Study says RFS is larger contributor to carbon emissions than traditional gasoline

MADISON, WI – A recent study from the Proceedings of the National Academy of Sciences finds that corn ethanol is a larger contributor to global warming than straight gasoline.

The analysis, published this week in the Proceedings of the National Academy of Sciences, shows that the carbon emissions from using land to grow corn can negate or even reverse any climate advantages of corn ethanol relative to gasoline.

“It basically reaffirms what many suspected, that corn ethanol is not a climate-friendly fuel and we need to accelerate the shift toward better renewable fuels, as well as make improvements in efficiency and electrification,” says lead study author Tyler Lark, a scientist in the Great Lakes Bioenergy Research Center and the Nelson Institute for Environmental Studies at UW–Madison.

In refuting the finding, Scott Richman, chief economist with the Renewable Fuels Association, tells Brownfield Ag News ethanol does not have higher greenhouse gas emissions than fossil fuels. “A lot of other studies come up with something similar in the range of 40 to 50 percent reduction in the carbon intensity for ethanol versus gasoline.”

He continued in noting outside parties like Argon National Lab and California Resources Board have had consistent results when determining environmental impacts of ethanol. “The paper that came out this week is a complete outlier and is a function of the methodology and the way they went about it.”

The research studied the environmental impacts of the Renewable Fuels Standard (RFS) after it was implemented in 2007. The RFS mandates that such fuels partially replace petroleum-based ones. So far, however, the mandate has been nearly entirely fulfilled by corn ethanol.

It found that ethanol is likely at least 24 percent more carbon-intensive than gasoline because of emissions from land use changes to grow corn along with processing and combustion.

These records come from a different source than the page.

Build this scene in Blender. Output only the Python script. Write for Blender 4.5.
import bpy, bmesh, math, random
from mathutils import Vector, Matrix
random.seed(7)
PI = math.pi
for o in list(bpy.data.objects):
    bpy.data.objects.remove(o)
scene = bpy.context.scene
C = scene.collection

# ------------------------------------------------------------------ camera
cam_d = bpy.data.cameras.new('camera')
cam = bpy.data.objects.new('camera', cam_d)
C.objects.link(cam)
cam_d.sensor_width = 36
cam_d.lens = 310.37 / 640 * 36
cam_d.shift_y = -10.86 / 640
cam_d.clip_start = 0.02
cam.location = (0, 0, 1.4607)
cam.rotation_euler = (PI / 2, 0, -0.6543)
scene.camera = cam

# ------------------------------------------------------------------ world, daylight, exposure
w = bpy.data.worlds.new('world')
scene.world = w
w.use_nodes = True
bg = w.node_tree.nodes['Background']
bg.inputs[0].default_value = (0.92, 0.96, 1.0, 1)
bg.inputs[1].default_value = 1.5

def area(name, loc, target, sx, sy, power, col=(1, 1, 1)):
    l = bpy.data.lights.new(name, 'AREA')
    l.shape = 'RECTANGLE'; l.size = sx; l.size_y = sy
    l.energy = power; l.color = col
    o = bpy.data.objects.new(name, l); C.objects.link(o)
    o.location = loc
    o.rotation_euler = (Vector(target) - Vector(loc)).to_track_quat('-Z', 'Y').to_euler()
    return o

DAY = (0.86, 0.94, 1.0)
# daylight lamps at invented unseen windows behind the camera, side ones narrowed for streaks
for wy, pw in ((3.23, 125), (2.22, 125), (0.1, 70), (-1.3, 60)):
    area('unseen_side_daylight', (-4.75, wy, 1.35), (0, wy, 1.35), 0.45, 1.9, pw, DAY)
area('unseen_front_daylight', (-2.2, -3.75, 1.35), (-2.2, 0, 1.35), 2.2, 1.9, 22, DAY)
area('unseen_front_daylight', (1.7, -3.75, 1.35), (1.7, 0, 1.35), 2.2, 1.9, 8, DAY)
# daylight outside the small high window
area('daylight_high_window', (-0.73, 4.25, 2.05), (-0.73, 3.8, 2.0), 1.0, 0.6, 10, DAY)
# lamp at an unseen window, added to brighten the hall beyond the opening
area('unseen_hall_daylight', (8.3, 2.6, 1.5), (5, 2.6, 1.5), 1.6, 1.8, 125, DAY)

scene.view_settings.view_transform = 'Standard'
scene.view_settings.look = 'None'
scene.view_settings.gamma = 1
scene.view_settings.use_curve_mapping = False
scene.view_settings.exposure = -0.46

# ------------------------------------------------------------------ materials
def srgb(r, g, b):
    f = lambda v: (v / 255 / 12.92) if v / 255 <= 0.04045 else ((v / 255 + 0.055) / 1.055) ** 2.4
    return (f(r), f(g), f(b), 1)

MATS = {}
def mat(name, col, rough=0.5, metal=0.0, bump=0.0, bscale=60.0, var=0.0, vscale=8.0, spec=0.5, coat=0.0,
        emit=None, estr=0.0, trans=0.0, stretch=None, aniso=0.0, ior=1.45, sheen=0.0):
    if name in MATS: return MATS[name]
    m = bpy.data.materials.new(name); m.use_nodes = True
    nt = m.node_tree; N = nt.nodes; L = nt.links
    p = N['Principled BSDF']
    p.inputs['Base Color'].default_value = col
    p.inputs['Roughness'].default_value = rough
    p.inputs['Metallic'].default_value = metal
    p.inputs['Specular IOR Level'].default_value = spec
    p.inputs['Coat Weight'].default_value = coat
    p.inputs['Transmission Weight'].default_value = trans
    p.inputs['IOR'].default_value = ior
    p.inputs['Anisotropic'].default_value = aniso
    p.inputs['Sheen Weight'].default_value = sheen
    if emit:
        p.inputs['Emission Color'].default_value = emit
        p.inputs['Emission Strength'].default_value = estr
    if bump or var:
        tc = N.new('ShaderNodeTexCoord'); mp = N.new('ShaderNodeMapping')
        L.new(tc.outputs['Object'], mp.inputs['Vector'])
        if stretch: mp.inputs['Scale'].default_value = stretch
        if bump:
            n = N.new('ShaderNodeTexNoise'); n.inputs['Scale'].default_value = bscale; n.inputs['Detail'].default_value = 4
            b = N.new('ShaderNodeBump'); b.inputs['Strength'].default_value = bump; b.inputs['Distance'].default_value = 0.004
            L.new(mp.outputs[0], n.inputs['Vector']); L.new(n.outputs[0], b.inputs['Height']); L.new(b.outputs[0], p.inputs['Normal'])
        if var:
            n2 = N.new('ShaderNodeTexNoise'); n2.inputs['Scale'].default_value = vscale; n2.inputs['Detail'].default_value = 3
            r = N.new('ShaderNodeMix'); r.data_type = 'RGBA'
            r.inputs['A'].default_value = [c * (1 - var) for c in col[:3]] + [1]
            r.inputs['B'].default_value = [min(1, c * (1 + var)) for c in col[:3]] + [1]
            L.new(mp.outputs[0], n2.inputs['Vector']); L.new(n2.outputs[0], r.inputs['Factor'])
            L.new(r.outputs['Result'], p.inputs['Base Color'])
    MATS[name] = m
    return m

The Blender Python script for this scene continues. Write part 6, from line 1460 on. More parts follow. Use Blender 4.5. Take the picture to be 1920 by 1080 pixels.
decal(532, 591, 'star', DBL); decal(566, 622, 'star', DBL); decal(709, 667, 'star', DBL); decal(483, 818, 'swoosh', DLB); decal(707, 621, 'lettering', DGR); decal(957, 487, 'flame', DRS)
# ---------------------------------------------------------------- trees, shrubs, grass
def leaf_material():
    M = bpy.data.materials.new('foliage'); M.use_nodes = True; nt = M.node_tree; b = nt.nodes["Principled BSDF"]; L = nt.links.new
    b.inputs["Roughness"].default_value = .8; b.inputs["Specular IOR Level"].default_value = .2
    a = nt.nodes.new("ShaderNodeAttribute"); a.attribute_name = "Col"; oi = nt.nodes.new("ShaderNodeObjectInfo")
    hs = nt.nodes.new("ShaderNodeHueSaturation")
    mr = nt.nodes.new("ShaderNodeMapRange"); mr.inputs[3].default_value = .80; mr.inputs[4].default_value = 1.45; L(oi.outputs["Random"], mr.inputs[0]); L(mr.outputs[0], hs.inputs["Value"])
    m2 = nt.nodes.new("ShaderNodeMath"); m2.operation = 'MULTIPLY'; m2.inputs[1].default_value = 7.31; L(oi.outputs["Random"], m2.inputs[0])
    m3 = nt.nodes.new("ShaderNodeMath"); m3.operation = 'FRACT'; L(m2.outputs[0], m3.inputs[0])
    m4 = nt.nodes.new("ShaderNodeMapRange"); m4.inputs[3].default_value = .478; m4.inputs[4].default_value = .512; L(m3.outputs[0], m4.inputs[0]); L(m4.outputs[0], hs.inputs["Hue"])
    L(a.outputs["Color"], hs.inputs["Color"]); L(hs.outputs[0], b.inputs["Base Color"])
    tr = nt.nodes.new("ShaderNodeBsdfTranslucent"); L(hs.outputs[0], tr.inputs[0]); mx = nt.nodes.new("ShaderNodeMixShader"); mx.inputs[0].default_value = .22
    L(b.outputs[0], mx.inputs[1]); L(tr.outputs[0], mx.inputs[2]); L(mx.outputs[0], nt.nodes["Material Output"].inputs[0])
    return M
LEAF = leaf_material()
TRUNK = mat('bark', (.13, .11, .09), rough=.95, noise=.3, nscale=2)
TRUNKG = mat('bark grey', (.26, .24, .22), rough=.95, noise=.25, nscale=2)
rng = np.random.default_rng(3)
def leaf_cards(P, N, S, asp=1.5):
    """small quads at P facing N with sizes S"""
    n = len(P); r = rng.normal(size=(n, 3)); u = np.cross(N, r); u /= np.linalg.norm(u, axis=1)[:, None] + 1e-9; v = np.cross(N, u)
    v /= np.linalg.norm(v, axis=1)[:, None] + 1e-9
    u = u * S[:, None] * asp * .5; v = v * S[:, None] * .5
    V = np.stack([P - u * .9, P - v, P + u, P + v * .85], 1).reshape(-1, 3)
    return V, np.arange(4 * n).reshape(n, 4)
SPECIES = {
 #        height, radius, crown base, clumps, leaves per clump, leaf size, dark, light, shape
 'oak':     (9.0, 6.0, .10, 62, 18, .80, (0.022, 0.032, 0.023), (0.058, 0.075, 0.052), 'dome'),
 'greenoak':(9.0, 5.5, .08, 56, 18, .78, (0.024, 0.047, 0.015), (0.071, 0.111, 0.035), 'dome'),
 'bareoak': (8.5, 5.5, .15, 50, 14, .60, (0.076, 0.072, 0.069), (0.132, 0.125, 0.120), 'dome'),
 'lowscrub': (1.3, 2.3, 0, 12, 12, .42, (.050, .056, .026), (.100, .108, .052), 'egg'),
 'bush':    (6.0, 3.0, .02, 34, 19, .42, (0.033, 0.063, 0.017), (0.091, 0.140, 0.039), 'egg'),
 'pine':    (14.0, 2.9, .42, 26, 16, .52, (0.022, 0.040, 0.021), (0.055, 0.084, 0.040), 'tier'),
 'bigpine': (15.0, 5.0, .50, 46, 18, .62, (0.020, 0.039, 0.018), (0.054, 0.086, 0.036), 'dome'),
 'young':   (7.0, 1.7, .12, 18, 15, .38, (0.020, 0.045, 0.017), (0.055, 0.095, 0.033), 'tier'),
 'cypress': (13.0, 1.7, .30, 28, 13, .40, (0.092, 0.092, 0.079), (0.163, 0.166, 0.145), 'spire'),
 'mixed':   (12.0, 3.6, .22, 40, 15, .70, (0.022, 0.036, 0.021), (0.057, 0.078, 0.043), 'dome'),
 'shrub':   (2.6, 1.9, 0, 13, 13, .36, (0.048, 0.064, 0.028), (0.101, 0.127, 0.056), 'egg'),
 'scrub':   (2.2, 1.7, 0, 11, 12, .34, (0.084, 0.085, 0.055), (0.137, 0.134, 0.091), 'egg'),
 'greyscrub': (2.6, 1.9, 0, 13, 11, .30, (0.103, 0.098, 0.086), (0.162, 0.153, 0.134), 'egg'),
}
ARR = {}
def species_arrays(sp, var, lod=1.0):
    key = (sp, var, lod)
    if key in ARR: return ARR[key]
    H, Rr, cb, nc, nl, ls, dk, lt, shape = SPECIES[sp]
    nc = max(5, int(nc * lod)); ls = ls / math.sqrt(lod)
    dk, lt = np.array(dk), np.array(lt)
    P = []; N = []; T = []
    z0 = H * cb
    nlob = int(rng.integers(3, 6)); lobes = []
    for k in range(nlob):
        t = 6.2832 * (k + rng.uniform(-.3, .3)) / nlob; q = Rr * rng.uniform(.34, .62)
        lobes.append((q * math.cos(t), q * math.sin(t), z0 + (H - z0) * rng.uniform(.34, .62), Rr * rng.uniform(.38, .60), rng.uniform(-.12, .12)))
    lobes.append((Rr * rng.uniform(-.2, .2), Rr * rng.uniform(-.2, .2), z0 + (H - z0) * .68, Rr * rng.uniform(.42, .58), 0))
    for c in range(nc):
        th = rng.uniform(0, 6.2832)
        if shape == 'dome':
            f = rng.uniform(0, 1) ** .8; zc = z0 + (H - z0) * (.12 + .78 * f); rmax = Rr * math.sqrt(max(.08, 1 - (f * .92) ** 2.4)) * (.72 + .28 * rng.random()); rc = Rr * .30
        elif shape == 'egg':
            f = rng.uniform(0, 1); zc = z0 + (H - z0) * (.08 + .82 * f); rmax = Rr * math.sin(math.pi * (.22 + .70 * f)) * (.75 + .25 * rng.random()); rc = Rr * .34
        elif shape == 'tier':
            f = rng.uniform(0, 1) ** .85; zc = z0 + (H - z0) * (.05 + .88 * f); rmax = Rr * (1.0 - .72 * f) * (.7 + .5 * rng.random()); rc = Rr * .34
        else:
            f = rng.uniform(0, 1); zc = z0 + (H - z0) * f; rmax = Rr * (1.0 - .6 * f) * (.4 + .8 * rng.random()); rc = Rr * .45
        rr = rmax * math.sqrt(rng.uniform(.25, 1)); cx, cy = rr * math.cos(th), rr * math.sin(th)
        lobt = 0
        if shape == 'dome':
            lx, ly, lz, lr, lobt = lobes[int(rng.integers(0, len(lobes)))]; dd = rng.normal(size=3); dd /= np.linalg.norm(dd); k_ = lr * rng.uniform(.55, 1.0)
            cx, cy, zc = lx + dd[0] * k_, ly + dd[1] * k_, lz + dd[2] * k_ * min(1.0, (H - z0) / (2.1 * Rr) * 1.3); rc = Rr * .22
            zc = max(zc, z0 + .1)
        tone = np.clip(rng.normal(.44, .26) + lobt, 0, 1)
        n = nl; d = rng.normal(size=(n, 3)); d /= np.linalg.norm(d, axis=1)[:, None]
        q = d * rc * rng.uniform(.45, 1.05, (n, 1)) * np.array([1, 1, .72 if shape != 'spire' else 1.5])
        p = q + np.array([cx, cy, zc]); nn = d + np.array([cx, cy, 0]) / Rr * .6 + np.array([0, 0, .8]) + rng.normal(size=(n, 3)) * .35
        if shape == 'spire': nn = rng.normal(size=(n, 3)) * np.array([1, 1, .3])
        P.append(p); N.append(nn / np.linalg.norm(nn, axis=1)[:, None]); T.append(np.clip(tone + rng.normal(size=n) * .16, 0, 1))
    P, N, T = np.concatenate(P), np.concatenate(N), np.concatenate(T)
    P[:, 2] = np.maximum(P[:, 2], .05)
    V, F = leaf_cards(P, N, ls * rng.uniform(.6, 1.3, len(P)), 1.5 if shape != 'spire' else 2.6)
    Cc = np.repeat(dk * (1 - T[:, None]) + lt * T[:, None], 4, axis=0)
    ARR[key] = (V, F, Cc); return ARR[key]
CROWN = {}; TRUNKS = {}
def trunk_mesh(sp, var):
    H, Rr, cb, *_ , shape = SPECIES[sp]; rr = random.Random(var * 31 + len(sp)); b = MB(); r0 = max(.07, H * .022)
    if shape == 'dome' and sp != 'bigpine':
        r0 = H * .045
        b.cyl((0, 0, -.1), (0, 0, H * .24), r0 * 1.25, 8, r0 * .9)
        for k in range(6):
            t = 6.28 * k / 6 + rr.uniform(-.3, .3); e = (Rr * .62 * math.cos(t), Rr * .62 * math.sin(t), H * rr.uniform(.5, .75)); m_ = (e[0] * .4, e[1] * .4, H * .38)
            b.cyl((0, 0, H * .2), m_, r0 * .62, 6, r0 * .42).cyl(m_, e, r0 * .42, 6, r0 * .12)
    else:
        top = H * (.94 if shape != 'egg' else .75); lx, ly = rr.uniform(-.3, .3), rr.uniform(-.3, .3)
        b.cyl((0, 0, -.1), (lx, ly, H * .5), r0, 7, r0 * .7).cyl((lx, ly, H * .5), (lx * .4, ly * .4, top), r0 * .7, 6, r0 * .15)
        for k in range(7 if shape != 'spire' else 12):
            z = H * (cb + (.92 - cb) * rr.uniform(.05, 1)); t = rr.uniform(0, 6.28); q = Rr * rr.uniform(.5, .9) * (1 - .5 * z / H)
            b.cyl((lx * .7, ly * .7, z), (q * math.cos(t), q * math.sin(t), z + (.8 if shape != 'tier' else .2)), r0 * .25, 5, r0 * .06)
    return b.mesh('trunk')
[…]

“The results confirm what many scientists already realized,” said Lark.  “From a climate and environmental standpoint, corn ethanol is not a good biofuel solution. Instead, the findings align with the movement in bioenergy research toward developing next-generation biofuels, such as those made from perennial, non-food plants grown on land less suited for conventional agriculture.

In their studies of changing patterns of land use in the U.S., Lark and his colleague Holly Gibbs, a UW–Madison professor of environmental studies and geography, have noted the expansion of agricultural land dedicated to commodity crops, especially corn. They suspected ethanol production might be playing a role. “We knew it was likely contributing, but we didn’t know to what extent,” Gibbs says.

An analysis platform built on prior modeling studies was used to conduct a more empirical analysis of the connections between policy, ethanol development, land use and environmental outcomes.

“It’s the first time we’ve paired this detailed, rich land use data with the underlying economic drivers,” Gibbs says. “The price data and economic models provided the explanatory power to help us understand the causality behind these changes that we’ve been observing for a decade.”

Enactment of the Renewable Fuel Standard drove up crop prices, their analysis shows, with corn prices rising by 30% and other commodity crops, such as wheat and soybeans, by 20%. From 2008 to 2016, corn cultivation in the U.S. expanded by 8.7%, covering an additional 6.9 million acres of land. This increased agriculture has been accompanied by more fertilizer use (an extra 3–8% each year), more water quality degradation (3–5% increases in nitrate leaching and phosphorus runoff) and more carbon emissions attributable to land use changes.

“Those effects impact everyday life for people across the country,” says Lark. “Nitrogen and phosphorus runoff contribute to harmful algal blooms and dead zones in lakes, rivers and the Gulf of Mexico. And nitrate leaching can contaminate groundwater and drinking water; it’s not uncommon for municipalities in Midwestern states to have to build new water treatment plants to treat nitrate in their water from agricultural pollution. Corn ethanol is worsening these problems.”

“This one policy effectively bumped up pollution from the entire agricultural industry by several percent,” Lark says.

The sum effect is that the carbon emissions of corn-based ethanol produced to meet the Renewable Fuel Standard are at least as high as those from the equivalent amount of gasoline and possibly higher — likely by 24% or more.

“The EPA’s original estimates suggested that U.S. land use change would sequester carbon and help improve the carbon footprint of ethanol. But in retrospect, we now know it did just the opposite,” Lark says. “Rather than reduce the carbon intensity of ethanol to 20% lower than gasoline, it looks like it actually increases it to that much higher than gasoline.”

The results are especially timely, he says, because the Renewable Fuel Standard mandates specific annual biofuel volumes through 2022; once these requirements expire, the Environmental Protection Agency will take over the role of determining how much and which types of biofuel should be produced each year to meet the standard. What comes next policy-wise could have a very large effect on climate change, Lark says. “It’s a pivotal moment for deciding what this policy — and our landscape — should look like moving forward.”